Since I moved within biking distance of campus more than a year ago, I haven’t been fueling up my car that much. So I was a bit shocked when I visited the pumps yesterday and discovered just how far gas prices had fallen. Less than $3.50 a gallon? Had I just been transported back to Massachusetts?
No, my trusty old Honda Accord and I were still in Silicon Valley: We were merely witnessing the local consequences of falling oil prices worldwide.
For the first time in four years, the global price of a barrel of oil – precursor to gasoline, among many other things – has fallen below $82. That’s a 20 percent price drop since oil was selling for $110 a barrel back in June. It seems that rising production in the United States and falling demand in Europe have caused prices to drop, in spite of geopolitical uncertainty surrounding oil producing regions in the Middle East.
You’d think, as someone about to swipe her credit card at the pump, I’d think this price drop was good news. A dollar of gas now, literally, goes further than it did a month ago.
But short-term savings on the consumer end only foreshadow long-term costs in our economic and environmental future. That’s because when oil prices fall, people tend to start using more oil.
Remember when oil prices hit $147 per barrel back in 2008 and gas prices were at an all-time high? Most American consumers don’t seem to, either. Last month, as gas prices fell, we started buying less efficient cars again: SUV sales soared while hybrid sales sank, and average vehicle gas mileage made its biggest drop since 2011. The efficiency of our vehicles seems to neatly track gas prices, and “savings” at the pump quickly evaporate into larger fuel tanks.
When oil prices fall, we also tend to forget that oil is, in fact, a limited commodity. We forget that eventually we will run out of this magical, energy-containing substance that someone has transformed into the fuel for our vehicles, the materials that make up our belongings, and even the food that we eat. We forget that oil (which takes millennia to form from the bodies of tiny animals and plants) is the very definition of a non-renewable resource.
Because we forget, we don’t think about alternatives. We don’t think about how we will fuel goods and services when oil prices inevitably climb (again). And, even though there’s only a small direct economic tie (the electric car market) between the oil market and the renewable electricity market, people tend to be more dismissive of wind and solar when they perceive fossil fuels as cheap. Falling oil prices stifle innovation and trap us in the status quo.

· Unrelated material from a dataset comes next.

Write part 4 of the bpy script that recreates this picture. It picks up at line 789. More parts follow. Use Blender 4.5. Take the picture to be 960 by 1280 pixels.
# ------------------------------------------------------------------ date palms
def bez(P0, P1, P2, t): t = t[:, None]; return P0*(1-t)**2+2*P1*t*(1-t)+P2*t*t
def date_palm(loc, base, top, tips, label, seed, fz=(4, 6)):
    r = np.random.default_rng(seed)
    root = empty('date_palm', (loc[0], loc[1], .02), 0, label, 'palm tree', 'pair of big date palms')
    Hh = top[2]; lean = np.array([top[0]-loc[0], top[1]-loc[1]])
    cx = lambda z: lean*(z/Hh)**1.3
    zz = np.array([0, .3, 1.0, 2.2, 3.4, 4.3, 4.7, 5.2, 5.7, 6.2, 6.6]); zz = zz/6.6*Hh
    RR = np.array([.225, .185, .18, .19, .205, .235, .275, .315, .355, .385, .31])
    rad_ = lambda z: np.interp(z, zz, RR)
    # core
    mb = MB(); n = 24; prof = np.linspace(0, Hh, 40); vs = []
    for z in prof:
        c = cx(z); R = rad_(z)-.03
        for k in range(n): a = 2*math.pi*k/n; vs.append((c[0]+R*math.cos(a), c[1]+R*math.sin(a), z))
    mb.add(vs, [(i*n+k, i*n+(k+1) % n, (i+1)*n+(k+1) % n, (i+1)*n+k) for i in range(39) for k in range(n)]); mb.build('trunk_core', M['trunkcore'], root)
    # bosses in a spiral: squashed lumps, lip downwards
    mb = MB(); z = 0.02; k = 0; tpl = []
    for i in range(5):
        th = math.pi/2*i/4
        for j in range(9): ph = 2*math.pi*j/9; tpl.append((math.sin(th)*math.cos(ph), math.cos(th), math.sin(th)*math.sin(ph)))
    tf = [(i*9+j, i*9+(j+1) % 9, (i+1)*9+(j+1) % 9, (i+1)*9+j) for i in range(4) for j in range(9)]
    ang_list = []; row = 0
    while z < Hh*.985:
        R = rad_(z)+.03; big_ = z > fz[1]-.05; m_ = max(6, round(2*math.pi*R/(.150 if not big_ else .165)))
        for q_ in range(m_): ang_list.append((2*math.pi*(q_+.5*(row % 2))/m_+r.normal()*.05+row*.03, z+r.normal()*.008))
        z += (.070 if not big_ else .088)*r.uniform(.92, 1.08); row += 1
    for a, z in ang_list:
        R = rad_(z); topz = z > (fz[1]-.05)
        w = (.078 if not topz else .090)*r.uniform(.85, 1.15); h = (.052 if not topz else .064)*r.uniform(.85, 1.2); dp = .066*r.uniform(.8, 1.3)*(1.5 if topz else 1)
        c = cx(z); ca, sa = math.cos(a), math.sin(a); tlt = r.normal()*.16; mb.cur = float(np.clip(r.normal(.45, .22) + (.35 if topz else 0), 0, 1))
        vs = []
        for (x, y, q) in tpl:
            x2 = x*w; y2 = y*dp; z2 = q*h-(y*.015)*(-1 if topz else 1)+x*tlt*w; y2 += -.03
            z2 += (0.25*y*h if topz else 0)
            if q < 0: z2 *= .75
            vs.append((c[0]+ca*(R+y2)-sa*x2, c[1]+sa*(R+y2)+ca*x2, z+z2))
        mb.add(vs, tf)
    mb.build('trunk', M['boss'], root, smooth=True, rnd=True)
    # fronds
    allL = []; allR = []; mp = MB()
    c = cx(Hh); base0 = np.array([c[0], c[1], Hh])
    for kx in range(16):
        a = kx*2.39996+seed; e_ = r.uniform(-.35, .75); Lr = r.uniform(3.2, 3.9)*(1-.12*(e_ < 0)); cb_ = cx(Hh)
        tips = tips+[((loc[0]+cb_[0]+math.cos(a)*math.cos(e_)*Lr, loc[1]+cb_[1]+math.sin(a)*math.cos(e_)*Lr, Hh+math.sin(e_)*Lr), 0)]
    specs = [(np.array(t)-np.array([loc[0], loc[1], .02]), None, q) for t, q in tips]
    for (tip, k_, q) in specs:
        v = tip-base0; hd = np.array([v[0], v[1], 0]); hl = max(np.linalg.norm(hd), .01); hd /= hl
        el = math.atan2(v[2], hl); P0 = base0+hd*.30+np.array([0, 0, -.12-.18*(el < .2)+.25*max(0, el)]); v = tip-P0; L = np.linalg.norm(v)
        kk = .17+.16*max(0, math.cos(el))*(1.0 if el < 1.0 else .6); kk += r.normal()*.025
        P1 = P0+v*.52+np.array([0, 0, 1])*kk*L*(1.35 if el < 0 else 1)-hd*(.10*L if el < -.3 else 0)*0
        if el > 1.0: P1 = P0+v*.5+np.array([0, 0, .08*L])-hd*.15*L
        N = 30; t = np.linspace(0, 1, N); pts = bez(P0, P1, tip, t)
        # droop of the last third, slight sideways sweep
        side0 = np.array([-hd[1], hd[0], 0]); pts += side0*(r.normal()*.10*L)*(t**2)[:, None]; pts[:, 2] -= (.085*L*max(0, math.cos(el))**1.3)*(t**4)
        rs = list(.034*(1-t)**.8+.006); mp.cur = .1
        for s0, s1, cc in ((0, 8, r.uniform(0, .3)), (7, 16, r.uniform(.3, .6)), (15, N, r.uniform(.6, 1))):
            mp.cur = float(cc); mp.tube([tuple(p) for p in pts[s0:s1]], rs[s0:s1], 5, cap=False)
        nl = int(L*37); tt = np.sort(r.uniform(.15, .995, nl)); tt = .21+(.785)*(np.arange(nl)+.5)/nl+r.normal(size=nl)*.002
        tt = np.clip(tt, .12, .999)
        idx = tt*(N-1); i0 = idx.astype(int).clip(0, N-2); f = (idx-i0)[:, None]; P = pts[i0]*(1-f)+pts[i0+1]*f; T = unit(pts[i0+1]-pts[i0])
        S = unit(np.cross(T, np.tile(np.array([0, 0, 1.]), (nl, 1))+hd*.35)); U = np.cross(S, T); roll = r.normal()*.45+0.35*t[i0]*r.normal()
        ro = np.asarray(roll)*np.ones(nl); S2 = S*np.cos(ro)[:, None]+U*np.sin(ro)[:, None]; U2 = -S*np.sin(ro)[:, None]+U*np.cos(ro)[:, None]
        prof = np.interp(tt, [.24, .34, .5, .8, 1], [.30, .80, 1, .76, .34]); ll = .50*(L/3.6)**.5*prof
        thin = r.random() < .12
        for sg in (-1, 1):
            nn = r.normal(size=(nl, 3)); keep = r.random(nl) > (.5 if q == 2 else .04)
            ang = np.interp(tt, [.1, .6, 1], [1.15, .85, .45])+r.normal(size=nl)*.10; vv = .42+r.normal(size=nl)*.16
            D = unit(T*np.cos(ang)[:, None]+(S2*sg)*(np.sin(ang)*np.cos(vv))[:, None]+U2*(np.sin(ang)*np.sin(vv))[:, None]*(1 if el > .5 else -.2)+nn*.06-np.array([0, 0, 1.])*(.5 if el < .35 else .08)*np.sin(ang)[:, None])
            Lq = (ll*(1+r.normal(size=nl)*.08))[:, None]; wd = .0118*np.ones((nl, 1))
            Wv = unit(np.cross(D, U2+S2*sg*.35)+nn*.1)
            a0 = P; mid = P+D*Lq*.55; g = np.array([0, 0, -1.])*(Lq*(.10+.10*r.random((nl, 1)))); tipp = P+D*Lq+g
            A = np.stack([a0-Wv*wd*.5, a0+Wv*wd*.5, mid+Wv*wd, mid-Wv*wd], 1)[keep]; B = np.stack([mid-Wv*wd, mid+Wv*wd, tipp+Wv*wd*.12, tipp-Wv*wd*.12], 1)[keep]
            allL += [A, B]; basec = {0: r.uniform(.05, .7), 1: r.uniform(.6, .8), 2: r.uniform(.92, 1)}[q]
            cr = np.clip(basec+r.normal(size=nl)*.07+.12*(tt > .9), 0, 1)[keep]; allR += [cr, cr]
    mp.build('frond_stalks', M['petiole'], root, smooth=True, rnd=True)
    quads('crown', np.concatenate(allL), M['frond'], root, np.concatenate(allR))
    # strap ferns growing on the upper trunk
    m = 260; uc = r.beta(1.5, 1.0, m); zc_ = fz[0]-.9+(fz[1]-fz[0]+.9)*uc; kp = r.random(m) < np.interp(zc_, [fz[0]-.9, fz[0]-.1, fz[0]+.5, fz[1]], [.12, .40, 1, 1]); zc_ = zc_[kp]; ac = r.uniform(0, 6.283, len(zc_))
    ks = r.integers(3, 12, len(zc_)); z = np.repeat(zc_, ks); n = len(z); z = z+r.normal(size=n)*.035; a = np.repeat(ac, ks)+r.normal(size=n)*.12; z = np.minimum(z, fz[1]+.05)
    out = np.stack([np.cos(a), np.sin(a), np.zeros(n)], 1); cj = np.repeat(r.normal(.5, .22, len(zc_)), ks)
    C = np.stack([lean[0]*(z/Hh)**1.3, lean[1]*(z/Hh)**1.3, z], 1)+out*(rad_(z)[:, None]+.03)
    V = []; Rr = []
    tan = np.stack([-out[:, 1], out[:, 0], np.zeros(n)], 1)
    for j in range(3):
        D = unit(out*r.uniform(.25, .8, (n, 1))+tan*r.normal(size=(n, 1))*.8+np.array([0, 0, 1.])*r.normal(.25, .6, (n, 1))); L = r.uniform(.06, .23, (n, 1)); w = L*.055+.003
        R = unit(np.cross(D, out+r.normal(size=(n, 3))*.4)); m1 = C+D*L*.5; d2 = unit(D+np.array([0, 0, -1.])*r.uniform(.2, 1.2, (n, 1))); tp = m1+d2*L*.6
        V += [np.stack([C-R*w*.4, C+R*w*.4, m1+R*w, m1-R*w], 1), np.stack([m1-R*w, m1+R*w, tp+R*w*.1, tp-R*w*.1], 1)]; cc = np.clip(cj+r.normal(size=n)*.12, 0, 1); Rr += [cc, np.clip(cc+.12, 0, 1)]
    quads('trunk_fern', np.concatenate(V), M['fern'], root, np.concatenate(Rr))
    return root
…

It’s also much easier to ignore the environmental costs of oil when using it just seems so economical. Despite the scientific consensus linking human fossil fuel use to carbon emissions and, in turn, those emissions to a changing climate, companies (and politicians) still have to convince stockholders (and voters) that dramatic, immediate changes to their bottom line are worthwhile. That’s a tough sell unless oil’s expense is so high that its use becomes cost prohibitive.
Still, the current drop in oil prices gives us a unique opportunity to transition our economic system into one that more realistically captures the environmental impacts of our fossil fuel use. Though our politicians won’t dare broach the subject, why not institute a carbon tax now? Fill in the gap between the recent relatively high gas prices and the falling prices now with a tax margin that goes, in part, back to consumers as a rebate. Use the rest of the revenues to encourage groups like Transition U.S. to keep envisioning and preparing for a world without oil.
As an environmental scientist, it’s easy for me to be drawn to the ecological reasons for transitioning away from fossil fuels. Not only do I worry about the long-term and frighteningly unpredictable effects of climate change, but I’m also all too aware of the short-term, local costs of oil spills, drilling accidents, and the like. And I know I’m not alone in worrying about the geopolitical consequences of buying oil overseas.
But my greatest worry stems from the fact that I am a human living in a time of energy wealth and who knows that that era is coming to a close. We will run out of oil: It is merely a question of when. And allowing short-term price drops to suck us back into our comfortable fossil fuel addiction is so foolish that it may prove lethal.